Ephesians 2.4-7

4 ὁ δὲ θεὸς πλούσιος ὢν ἐν ἐλέει, διὰ τὴν πολλὴν ἀγάπην αὐτοῦ
[4] God is rich in mercy because of his abundant love

ἣν ἠγάπησεν ἡμᾶς,
with which he loved us.

5 καὶ ὄντας ἡμᾶς νεκροὺς τοῖς παραπτώμασιν
[5] Although we were dead in our disobedience

συνεζωοποίησεν τῷ Χριστῷ,
he has made us alive together through Christ.

OR (I prefer the first option)

4 ὁ δὲ θεὸς πλούσιος ὢν ἐν ἐλέει, διὰ τὴν πολλὴν ἀγάπην αὐτοῦ … συνεζωοποίησεν τῷ Χριστῷ,
[4] God, who is rich in mercy because of his abundant love …, has made us alive together through Christ

…ἣν ἠγάπησεν ἡμᾶς,
…with which he loved us,

5 καὶ ὄντας ἡμᾶς νεκροὺς τοῖς παραπτώμασιν…
[5] even though we were dead in our disobedience, …

χάριτί ἐστε σεσῳσμένοι
You are saved by grace!

6 καὶ συνήγειρεν καὶ συνεκάθισεν ἐν τοῖς ἐπουρανίοις ἐν Χριστῷ Ἰησοῦ,
[6] God raised and sat us down in the heavenly places with Christ Jesus,

7 ἵνα ἐνδείξηται ἐν τοῖς αἰῶσιν τοῖς ἐπερχομένοις τὸ ὑπερβάλλον πλοῦτος τῆς χάριτος αὐτοῦ ἐν χρηστότητι ἐφʼ ἡμᾶς ἐν Χριστῷ Ἰησοῦ.
[7] so that in the coming ages he might show the unsurpassable riches of his grace through his generosity to us through Christ Jesus

These next four verses in chapter pick up directly from the previous verse. Verse four provides a contrast with verse three. On the one hand, we were children of wrath. But God is rich in mercy because of his abundant love. There is a rather important question regarding what Paul is intending to contrast. One might expect from the first three words, that the contrast would be between God and man. We were children of wrath, but God is perfect in his character. To some degree this is true. The focus of the first clause of verse four describes God’s attributes of mercy and love. It is exactly that God’s mercy stands is juxtaposition to sinful man that Paul intends to focus upon. In contrast to the children of wrath, God’s character allows for mercy and love as attributes.
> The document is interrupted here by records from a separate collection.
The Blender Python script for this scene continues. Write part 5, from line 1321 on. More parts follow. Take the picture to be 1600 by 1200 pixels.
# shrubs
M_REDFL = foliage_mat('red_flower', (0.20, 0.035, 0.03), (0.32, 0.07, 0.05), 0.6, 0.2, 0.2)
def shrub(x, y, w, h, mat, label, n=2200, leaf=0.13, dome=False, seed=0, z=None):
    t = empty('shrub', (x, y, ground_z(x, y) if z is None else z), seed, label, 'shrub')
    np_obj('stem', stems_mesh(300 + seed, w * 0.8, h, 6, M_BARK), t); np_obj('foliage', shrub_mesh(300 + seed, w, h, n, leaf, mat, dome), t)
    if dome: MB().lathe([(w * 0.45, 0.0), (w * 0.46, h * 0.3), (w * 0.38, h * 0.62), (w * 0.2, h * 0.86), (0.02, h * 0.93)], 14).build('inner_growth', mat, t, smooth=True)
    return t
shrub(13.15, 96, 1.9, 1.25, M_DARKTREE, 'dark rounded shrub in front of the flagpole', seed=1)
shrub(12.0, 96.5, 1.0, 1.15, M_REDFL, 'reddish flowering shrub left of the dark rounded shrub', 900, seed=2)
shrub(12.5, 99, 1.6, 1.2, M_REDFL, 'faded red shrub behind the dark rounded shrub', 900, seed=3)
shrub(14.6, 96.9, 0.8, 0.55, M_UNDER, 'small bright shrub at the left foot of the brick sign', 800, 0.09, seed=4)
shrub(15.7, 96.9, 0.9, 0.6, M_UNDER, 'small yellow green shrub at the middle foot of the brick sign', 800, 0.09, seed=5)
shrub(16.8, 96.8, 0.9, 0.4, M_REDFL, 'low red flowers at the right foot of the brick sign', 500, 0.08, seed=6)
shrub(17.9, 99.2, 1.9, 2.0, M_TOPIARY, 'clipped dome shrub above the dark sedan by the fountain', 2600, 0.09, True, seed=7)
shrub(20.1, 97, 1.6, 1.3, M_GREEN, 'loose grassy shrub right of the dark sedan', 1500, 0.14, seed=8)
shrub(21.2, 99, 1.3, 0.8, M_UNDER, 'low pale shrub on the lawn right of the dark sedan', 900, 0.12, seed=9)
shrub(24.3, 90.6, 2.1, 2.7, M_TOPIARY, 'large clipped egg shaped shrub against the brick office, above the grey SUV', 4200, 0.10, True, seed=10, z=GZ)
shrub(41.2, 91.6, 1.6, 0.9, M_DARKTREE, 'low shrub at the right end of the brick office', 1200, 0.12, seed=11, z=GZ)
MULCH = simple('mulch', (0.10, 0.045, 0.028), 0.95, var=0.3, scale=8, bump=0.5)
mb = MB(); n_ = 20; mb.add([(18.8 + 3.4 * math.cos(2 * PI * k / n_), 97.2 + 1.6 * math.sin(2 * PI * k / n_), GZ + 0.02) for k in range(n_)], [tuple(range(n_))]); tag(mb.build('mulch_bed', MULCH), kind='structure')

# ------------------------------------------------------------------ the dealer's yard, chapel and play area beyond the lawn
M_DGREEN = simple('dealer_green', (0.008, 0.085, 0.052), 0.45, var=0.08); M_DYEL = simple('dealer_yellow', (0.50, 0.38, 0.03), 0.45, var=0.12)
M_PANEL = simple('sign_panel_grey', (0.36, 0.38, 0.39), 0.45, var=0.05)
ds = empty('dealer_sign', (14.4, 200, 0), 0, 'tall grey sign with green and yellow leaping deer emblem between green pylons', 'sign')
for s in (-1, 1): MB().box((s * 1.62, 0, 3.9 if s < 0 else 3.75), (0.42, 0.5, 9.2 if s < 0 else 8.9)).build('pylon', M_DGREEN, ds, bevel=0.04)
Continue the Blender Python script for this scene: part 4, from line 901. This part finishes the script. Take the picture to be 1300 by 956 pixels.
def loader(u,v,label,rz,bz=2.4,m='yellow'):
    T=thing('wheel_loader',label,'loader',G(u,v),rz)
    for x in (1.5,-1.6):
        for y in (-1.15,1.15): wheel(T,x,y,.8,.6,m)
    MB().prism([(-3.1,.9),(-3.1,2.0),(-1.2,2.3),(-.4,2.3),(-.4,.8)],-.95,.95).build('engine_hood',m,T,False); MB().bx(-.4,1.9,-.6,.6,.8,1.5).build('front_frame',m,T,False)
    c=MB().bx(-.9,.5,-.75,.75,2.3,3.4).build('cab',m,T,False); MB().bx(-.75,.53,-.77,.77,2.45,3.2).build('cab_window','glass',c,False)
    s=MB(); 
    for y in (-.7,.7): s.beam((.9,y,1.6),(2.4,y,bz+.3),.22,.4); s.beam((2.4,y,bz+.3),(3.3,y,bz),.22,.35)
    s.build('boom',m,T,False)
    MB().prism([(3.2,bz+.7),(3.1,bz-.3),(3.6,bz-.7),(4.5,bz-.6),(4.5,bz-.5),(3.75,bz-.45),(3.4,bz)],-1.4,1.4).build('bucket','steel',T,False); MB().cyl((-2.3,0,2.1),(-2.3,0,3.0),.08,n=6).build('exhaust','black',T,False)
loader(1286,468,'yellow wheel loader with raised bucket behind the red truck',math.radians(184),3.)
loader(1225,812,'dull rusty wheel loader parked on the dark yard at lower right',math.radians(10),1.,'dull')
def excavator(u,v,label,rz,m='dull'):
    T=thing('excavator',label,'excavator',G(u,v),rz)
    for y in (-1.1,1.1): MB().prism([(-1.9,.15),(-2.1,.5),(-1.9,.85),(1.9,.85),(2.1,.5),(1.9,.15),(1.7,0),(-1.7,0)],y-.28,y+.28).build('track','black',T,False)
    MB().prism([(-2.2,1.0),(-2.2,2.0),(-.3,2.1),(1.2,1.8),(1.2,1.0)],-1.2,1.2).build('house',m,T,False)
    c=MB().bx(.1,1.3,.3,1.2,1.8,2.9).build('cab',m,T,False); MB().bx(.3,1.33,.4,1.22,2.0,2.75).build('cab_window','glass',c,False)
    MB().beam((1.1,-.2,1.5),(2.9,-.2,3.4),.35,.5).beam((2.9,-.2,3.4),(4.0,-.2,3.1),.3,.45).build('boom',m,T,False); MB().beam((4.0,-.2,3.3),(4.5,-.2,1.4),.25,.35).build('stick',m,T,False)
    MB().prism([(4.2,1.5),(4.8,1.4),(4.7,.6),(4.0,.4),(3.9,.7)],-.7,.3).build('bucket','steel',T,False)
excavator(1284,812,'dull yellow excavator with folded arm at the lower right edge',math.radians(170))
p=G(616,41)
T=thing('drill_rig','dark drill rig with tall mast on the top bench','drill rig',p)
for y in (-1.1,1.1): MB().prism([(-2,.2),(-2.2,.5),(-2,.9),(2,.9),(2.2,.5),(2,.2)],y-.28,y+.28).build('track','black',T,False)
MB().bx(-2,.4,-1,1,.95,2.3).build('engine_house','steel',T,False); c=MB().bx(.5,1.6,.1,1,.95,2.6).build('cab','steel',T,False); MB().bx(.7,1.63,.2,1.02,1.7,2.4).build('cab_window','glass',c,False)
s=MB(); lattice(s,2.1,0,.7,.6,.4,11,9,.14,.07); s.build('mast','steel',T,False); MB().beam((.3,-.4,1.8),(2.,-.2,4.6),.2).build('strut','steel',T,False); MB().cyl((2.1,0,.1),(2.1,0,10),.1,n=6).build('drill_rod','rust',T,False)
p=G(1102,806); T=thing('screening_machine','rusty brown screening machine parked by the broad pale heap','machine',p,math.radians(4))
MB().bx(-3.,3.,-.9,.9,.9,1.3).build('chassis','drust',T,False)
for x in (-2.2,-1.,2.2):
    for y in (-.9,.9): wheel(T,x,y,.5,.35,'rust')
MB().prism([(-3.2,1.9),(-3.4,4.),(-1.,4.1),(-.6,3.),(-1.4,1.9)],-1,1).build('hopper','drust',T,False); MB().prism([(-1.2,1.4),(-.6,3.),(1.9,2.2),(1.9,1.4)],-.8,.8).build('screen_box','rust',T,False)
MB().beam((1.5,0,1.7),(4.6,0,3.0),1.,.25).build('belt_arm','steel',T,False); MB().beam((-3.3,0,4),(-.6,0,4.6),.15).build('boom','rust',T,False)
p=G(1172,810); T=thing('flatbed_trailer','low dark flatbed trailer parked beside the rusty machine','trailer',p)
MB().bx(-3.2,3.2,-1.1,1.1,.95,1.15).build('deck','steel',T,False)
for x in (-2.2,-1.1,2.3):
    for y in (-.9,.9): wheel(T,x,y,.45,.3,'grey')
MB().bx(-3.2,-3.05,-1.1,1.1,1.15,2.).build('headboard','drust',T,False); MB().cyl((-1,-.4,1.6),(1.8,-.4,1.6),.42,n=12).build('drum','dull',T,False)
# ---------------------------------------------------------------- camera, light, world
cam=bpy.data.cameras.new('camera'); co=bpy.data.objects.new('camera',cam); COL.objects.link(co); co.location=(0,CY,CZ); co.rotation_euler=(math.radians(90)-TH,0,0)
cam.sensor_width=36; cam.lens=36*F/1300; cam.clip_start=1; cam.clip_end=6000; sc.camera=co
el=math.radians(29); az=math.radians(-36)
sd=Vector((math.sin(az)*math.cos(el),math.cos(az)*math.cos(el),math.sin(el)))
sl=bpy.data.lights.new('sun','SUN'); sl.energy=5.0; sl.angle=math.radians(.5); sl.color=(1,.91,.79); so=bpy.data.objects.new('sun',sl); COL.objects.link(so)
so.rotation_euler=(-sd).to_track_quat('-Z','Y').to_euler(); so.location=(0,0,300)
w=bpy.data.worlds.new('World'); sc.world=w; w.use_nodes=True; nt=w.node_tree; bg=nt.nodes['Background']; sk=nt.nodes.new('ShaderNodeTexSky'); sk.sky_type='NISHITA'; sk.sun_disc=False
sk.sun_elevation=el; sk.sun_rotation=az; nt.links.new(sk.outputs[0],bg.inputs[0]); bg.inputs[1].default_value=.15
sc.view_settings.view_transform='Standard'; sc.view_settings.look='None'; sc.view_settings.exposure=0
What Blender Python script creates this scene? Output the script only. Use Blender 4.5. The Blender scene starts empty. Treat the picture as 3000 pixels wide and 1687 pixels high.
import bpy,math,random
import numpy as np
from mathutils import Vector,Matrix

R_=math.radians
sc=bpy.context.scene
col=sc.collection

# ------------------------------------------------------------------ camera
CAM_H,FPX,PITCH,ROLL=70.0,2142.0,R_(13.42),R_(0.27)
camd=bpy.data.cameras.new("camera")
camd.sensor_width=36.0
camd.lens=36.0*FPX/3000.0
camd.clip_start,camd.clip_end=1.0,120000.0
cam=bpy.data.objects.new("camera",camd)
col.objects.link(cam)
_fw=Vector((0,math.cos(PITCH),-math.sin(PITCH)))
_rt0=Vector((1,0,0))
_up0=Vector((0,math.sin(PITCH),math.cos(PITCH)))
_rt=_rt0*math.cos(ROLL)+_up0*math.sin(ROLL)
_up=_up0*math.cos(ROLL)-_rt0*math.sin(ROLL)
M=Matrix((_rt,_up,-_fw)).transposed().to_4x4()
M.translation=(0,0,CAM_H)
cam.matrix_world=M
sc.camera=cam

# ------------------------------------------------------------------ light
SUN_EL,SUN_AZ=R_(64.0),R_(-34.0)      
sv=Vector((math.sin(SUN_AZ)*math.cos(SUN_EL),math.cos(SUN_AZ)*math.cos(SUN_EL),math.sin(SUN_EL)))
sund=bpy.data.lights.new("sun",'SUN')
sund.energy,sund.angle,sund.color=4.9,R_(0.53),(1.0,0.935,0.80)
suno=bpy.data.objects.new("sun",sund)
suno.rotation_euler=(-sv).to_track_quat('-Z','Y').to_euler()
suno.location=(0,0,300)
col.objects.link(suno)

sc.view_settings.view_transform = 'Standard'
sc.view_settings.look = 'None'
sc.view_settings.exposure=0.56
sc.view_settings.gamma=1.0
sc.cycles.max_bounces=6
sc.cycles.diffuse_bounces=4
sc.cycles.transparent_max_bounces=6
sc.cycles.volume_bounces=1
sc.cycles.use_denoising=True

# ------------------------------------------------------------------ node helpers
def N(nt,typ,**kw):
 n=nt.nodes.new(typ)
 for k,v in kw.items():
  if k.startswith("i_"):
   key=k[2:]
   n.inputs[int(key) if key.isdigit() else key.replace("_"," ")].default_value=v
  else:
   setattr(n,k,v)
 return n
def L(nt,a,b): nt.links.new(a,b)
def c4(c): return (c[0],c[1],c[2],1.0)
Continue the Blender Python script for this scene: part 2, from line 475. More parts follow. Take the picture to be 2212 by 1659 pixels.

But in addition to this part of the contrast, there seems to be an implied element in verse three, “we were children of wrath [and thus do not deserve mercy] … but God is rich in mercy because of his abundant love…”

There are two syntactical options for translating verses four and five. One takes the participle “ὢν” as independent:” God is rich in mercy … he has made us alive in Christ.” The other views the “ὢν” as adjectival describing God: “God, who is rich in mercy … has made us alive in Christ.” The meaning is not substantially changed. Because there is some much distance between the subject, “God” and the verb, “has made us alive,” it is unclear which meaning is intended here. From a translational perspective, the English syntax is much more understandable in the first option. This would divide the section into two English sentences, putting a period before the “καὶ ὄντας ἡμᾶς νεκροὺς τοῖς παραπτώμασιν.”

There is also a good exegetical and syntactical reason for doing so as well. It seems quite likely that verse five intends to pick up the same thought as verse one, which also began a new sentence. Note the identical syntax of the two clauses: conjunction, copula participle, pronoun, accusative, dative. The only difference here is that now in verse four, Paul does not have the noun pair “τοῖς παραπτώμασιν καὶ ταῖς ἁμαρτίαις” in verse five.

The following clause, “- χάριτί ἐστε σεσῳσμένοι -” is a unique insertion on Paul’s part at this point. These words anticipate verses 8-10. Because of its interruptive nature, the purpose of this clause deserves some thought. Likely, Paul writes these words here as to summarize the point of Paul words so far. Before Christ, we were children of wrath; we were dead in our sins. It is only because of God’s rich mercy and love that he made us alive in Christ. It is by Grace that you are saved. But it is not only a summary, it is a declaration summary of God’s work through Christ, of his great mercy and love, working to save humanity. Most scholars & translations treat the phrase as a parenthetical comment, but generally I am cynical of such comments in Greek, particularly when the semantic relationships of the surrounding clauses could possibly be considered a sort of chiasm. Note the repetition of the “riches of grace/mercy” in verses 4 & 7 and the contrast of death and resurrection in verses 5 & 6. 

Verse six expands verse five from “he has made us alive together in Christ” to “he raise and sat us down in the heavenly places with Christ.”

Finally, verse seven expresses the purpose of the previous few verses: God’s own glorification through his generous expression of abundant grace upon humanity through Christ Jesus.